Building highways outside the Urban Development Boundary will hurt Everglades restoration

On behalf of the 63 organizations of the Everglades Coalition, committed to the protection and restoration of the Everglades, we urge Miami-Dade decision makers to deny application for expansion of State Road 836 past the protective Urban Development Boundary (UDB). The Everglades Coalition has consistently presented its position, more than seven times since 2008, on the UDB and threat of expanding it and the impact to the Everglades.

Miami’s low-lying topography makes the city uniquely vulnerable to rising tides. The center of the county is occupied by a ridge known as the “Atlantic Coastal Ridge” with an average elevation of approximately 12 feet above sea level. Outside the ridge, however, elevations decline quickly, with almost a third lying at or below 3 feet above sea level. To make things worse, Miami is experiencing a faster-than-average rate of sea-level rise. This is not just a coastal issue — the county’s western periphery will also experience increased flooding in already low-lying areas.

Flooding isn’t the only problem. As Miami’s population grows, so does the demand for freshwater. Continued withdrawal of freshwater from the Biscayne aquifer, combined with the rising seas, will allow saltwater to further infiltrate the aquifer and render it unusable.

The challenges before us are immense. Fortunately, solutions are at hand: Pursue full-scale accelerated Everglades restoration; cease new development in the low-lying western and eastern periphery of the county; and encourage infill development, walkability and transit-oriented development to accommodate growth.

To achieve these objectives, we simply need to commit to upholding the protections which already exist, most notably the Miami-Dade Urban Development Boundary (UDB) which prohibits development in the low-lying western and eastern portions of the county.
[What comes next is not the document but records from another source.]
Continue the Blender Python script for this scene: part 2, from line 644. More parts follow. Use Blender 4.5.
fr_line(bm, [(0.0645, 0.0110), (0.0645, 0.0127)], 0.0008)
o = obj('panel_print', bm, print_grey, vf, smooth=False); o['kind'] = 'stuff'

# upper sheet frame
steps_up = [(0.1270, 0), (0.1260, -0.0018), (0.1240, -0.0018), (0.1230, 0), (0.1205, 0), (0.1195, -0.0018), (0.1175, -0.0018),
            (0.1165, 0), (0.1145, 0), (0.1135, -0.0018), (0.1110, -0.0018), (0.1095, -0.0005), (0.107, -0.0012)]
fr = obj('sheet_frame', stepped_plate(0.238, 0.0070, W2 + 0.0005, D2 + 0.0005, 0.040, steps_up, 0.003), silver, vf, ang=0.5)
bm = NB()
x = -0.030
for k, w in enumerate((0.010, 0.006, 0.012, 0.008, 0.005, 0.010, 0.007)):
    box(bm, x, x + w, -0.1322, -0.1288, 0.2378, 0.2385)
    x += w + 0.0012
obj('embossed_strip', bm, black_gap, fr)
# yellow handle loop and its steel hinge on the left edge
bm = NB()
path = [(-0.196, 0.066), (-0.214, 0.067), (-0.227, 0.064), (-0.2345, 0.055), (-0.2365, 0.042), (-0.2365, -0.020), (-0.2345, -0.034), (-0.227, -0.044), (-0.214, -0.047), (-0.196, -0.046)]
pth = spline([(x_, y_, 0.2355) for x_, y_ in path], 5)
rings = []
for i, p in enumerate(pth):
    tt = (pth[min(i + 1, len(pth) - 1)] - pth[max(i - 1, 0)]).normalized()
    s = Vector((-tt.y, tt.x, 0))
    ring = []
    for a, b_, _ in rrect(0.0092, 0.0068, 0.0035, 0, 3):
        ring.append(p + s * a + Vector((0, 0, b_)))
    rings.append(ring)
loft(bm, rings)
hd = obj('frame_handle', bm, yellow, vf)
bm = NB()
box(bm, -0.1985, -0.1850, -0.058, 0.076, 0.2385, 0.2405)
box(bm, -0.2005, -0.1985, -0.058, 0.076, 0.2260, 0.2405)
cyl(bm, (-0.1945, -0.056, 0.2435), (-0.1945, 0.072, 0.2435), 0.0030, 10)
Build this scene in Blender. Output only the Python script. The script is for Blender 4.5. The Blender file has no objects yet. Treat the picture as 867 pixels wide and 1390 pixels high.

The unpaved sensitive land outside the UDB is critical to protecting our water supply and to Everglades restoration efforts. It provides a path for water to percolate into and recharge our aquifer. It contains lands designated for Everglades restoration projects that will restore desperately needed freshwater flow and absorb the impacts of flooding.

To the detriment of the Everglades and low-lying areas, the Miami-Dade Expressway Authority proposes a 500-foot-wide extension of State Road 836 well past this protective boundary into thousands of acres of farms and wetlands, in hopes it will solve traffic woes. But what Miami’s undeniable traffic problems require is earnest investment in the county’s SMART plan and the promotion of infill development along transit corridors and the Atlantic Coastal Ridge.

This latest affront to the UDB policy will invariably lead to new development and urban sprawl, and put people and investment in harm’s way. It will prove disastrous for Everglades Restoration and lead to more traffic. Adhering to the good planning principles already in place and embodied in the Urban Development Boundary and the SMART plan will help Miami face its challenging future of rising seas and population growth.

This expansion proposal must be denied. The future of the America’s Everglades and South Florida depends on it.

Michael Baldwin and Mark Perry are the co-chairs of the Everglades Coalition.